#### [WHAT YOU NEED TO DO]
Repeat exactly the lines of the listing below, please, starting with the first and ending with the line containing "rt = slope_rot(normals(x, y))"; leave out the rest.

#### [SUPPLIED MATERIAL]
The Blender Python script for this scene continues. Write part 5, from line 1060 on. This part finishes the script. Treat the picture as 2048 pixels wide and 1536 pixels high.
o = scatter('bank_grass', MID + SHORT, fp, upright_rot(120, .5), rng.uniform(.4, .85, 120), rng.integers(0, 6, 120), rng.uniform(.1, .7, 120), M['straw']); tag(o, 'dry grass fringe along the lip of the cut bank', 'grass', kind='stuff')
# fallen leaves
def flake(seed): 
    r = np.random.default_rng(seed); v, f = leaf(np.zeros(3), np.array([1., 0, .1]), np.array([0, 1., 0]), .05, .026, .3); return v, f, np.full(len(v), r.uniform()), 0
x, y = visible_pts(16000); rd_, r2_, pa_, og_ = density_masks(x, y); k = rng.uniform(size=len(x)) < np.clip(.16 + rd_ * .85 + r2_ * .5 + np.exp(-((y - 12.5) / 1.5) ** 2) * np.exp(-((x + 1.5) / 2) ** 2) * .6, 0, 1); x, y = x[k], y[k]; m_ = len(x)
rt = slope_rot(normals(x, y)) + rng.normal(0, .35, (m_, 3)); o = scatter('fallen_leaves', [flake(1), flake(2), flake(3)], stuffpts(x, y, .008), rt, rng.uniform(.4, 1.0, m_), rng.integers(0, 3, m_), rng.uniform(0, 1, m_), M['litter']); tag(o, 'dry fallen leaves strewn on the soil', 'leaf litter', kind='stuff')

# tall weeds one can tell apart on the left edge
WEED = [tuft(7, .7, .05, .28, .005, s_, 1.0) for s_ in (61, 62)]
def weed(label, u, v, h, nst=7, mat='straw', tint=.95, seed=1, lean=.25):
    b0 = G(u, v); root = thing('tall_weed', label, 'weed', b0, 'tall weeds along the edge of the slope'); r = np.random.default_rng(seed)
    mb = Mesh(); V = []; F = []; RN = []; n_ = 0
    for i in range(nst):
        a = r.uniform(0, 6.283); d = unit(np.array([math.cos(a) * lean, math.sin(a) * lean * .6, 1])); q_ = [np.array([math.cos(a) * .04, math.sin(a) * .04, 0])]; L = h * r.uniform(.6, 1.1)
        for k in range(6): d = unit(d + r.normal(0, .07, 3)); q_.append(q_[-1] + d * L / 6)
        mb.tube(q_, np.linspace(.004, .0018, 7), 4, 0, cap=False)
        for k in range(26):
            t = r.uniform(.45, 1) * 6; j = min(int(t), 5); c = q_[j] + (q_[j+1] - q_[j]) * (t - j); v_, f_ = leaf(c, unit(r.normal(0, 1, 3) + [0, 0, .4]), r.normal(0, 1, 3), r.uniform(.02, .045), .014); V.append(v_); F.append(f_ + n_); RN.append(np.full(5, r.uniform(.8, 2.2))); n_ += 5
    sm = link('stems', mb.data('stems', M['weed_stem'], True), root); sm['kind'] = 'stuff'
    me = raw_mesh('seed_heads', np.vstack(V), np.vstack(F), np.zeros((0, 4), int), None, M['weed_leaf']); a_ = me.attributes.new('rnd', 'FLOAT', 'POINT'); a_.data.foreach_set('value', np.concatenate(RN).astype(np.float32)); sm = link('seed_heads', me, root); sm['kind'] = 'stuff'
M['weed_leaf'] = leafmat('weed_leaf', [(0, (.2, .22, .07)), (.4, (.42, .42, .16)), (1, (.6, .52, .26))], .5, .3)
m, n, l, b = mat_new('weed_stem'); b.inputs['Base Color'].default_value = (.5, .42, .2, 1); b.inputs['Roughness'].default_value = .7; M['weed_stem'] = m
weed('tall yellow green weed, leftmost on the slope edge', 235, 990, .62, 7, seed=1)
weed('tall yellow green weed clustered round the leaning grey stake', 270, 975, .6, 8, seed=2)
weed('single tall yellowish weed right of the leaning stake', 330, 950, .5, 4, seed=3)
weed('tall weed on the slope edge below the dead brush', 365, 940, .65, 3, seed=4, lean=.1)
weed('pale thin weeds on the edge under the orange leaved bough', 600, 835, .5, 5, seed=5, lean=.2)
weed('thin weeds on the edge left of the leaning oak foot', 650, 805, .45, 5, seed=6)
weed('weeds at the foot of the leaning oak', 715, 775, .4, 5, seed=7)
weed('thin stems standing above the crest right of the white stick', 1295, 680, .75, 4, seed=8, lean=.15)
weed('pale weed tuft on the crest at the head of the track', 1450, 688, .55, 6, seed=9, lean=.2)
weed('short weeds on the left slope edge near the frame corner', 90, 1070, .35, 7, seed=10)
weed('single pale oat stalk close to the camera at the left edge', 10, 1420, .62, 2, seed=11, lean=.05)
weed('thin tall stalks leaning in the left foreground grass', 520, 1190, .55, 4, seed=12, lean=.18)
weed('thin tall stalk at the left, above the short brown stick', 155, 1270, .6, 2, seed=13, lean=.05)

#### [EXERCISE OUTPUT]
The Blender Python script for this scene continues. Write part 5, from line 1060 on. This part finishes the script. Treat the picture as 2048 pixels wide and 1536 pixels high.
o = scatter('bank_grass', MID + SHORT, fp, upright_rot(120, .5), rng.uniform(.4, .85, 120), rng.integers(0, 6, 120), rng.uniform(.1, .7, 120), M['straw']); tag(o, 'dry grass fringe along the lip of the cut bank', 'grass', kind='stuff')
# fallen leaves
def flake(seed): 
    r = np.random.default_rng(seed); v, f = leaf(np.zeros(3), np.array([1., 0, .1]), np.array([0, 1., 0]), .05, .026, .3); return v, f, np.full(len(v), r.uniform()), 0
x, y = visible_pts(16000); rd_, r2_, pa_, og_ = density_masks(x, y); k = rng.uniform(size=len(x)) < np.clip(.16 + rd_ * .85 + r2_ * .5 + np.exp(-((y - 12.5) / 1.5) ** 2) * np.exp(-((x + 1.5) / 2) ** 2) * .6, 0, 1); x, y = x[k], y[k]; m_ = len(x)
rt = slope_rot(normals(x, y)) + rng.normal(0, .35, (m_, 3)); o = scatter('fallen_leaves', [flake(1), flake(2), flake(3)], stuffpts(x, y, .008), rt, rng.uniform(.4, 1.0, m_), rng.integers(0, 3, m_), rng.uniform(0, 1, m_), M['litter']); tag(o, 'dry fallen leaves strewn on the soil', 'leaf litter', kind='stuff')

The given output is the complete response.